Thankfully, on this occasion the best is actually in the mid range, a camera that is reasonably priced but has features that I simply cannot afford to ignore. Firstly, the lens does not come shooting out of the camera body every time you turn it on, but is captive beneath glass and goes through its motions fully protected. The camera can be also dropped from above head height and will be unaffected, and, crucially, it is fully waterproof to five metres...

Which means I can shoot pictures of swimming fish, should I wish.

And I do!

6:30am Friday morning, Danny came over to try after a ruffe in the only stretch of water that anyone seems to know of that is currently capable of producing this apparently rare fish. I have caught a grand total of five now, but never more than one in a session and all came from just two swims - for a mile or more to the right and to the left, they are apparently absent...

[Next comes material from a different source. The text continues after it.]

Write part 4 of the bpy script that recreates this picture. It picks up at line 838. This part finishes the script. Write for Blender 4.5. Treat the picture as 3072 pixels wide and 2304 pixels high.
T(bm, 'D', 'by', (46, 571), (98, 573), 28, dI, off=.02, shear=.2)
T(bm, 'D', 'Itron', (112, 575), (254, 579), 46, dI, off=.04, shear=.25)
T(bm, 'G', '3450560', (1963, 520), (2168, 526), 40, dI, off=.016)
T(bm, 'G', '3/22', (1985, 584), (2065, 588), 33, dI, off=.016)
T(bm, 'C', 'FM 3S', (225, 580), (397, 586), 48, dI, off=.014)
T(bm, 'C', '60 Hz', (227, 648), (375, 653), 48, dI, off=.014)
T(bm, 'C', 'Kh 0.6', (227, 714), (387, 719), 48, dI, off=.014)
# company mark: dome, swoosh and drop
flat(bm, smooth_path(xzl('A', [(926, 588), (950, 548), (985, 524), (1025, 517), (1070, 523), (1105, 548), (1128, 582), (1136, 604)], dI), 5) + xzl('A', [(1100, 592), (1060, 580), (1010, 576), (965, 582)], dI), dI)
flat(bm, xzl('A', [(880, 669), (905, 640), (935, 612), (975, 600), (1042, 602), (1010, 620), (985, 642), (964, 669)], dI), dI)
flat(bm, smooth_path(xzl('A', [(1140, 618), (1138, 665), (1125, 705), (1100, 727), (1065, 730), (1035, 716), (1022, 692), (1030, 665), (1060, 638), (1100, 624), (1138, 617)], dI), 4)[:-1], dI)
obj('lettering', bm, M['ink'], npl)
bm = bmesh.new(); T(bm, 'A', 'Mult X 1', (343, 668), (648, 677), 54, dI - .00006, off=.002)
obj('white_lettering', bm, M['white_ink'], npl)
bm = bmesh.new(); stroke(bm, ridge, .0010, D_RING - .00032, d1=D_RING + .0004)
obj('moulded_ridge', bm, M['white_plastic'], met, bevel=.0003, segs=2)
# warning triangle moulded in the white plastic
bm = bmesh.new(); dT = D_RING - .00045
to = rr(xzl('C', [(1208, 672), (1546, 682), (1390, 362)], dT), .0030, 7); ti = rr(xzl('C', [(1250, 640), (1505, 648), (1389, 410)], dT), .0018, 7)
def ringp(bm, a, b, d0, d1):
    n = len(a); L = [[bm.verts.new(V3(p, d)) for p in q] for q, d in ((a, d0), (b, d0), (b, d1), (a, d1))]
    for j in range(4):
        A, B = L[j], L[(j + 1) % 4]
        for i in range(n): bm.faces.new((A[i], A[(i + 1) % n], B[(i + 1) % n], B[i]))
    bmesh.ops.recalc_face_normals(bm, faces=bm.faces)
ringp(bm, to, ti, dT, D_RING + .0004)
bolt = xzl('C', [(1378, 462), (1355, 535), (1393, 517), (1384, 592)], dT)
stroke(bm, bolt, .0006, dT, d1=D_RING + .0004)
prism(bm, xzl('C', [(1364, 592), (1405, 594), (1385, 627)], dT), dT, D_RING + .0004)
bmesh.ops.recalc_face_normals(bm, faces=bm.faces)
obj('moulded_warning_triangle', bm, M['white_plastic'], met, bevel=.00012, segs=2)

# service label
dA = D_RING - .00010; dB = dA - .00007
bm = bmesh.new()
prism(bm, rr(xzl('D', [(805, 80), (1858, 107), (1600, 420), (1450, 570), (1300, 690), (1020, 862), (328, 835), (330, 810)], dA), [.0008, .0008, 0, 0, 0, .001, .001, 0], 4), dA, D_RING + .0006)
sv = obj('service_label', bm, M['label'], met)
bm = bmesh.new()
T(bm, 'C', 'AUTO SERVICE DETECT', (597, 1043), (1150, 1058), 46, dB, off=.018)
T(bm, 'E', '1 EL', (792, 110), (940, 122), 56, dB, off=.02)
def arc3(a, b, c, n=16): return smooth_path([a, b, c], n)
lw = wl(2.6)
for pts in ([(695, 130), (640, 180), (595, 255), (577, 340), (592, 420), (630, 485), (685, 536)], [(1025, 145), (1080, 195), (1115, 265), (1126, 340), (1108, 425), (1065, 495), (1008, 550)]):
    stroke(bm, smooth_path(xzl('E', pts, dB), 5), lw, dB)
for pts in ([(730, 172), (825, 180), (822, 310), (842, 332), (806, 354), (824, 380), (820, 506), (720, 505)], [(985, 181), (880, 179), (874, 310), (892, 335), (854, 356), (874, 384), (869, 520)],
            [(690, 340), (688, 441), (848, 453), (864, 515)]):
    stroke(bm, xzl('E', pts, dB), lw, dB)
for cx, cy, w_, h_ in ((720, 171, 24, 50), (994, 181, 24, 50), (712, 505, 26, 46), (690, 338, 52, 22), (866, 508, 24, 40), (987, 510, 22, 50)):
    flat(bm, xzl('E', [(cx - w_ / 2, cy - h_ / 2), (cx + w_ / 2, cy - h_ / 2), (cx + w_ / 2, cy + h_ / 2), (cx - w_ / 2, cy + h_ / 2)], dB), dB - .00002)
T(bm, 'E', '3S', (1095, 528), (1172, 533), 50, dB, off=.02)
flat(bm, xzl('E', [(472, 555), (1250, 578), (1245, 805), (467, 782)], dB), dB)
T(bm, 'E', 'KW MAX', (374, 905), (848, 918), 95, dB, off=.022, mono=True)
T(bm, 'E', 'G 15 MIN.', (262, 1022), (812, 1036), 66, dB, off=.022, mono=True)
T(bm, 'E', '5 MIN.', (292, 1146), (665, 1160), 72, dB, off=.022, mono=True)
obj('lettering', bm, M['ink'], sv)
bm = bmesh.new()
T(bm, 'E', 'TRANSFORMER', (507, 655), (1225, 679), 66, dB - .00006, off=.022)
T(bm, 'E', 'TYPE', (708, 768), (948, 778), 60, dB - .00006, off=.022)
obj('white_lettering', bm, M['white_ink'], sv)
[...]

We chose the second of the two pegs because two anglers can comfortably angle there together. Danny used a pole, a technique that was fascinating to watch and remarkably effective on the canal. I might get one myself, now`! I used a waggler and fished a lobworm for roach...

A six inch worm on a size eight hook might seem like no kind of roach bait, but virtually every fish caught will be over a pound

Half an hour in I returned home to make mugs of tea and brought them back to the bank. When I returned Danny was grinning like a schoolboy who'd just found a fifty pound note - yep, he'd had a ruffe! He was sure he could get a few more and clinch the ruffe point - I wasn't so sure as he was experiencing the same pattern I always had - a lot of perch and a single ruffe.

Sure enough the session finished a few hours later with just the one ruffe. Over same period my worm produced a few perch of a nice stamp and two small zander, one landed and one who slipped the hook.

I think I'll go back to the zander fishing till the weather cools and the surface clears of leaves as the zander fishing does not seem to want me to let me go just yet!


  1. Jeff, although I've spectacularly failed with the zander so far here on the Oxford, I have managed a few ruffe around Cropredy.

  2. Notice the barded hooky on the worm. I've found, like you I expect, barbless hook and worms result in "no worm". If you want to fish worms with barbless (or have to due to water rules), get yourself some cheap latex float stops on ebay and use on on the hook to keep the worm on...

  3. Jeff. What model camera have you been using and would you be using Photoshop?

  4. They are hard to find anywhere in any kind of quantity it seems, Dave, but they used to be so common as to be a pest.

    Jaa, I don't mind just hanging a worm on a barbless hook when float fishing as I've not found it to wriggle off that easily but when ledgering and leaving a bait place for many hours you don't want to retrieve to find it gone, do you! I tried little bits of rubber band when I started but never had a fish on it so I lost faith in it.

    Mervyn. I have always used sub £100 Olympus point and shoots. The camera that finally gave out was an 8.5 megapixel X855, a metal bodied job that was tough enough for fishing so long as the lens was not messed with.

    I do use Photoshop on every single picture I take as these automatic everything cameras cannot possibly give you anything like a finished result, I find. In fact I think they are designed to deliver blandness but the Olympus chip does capture an awful lot of rich info and its pics can be pushed a long way without cracking up.

    I crop then use a bit of exposure correction to enrich the shadows, unsharp mask and a black border of 1 pixel. I hardly ever use any other tool except sometimes I'll remove the landing net handle out of my ear with the clone stamp!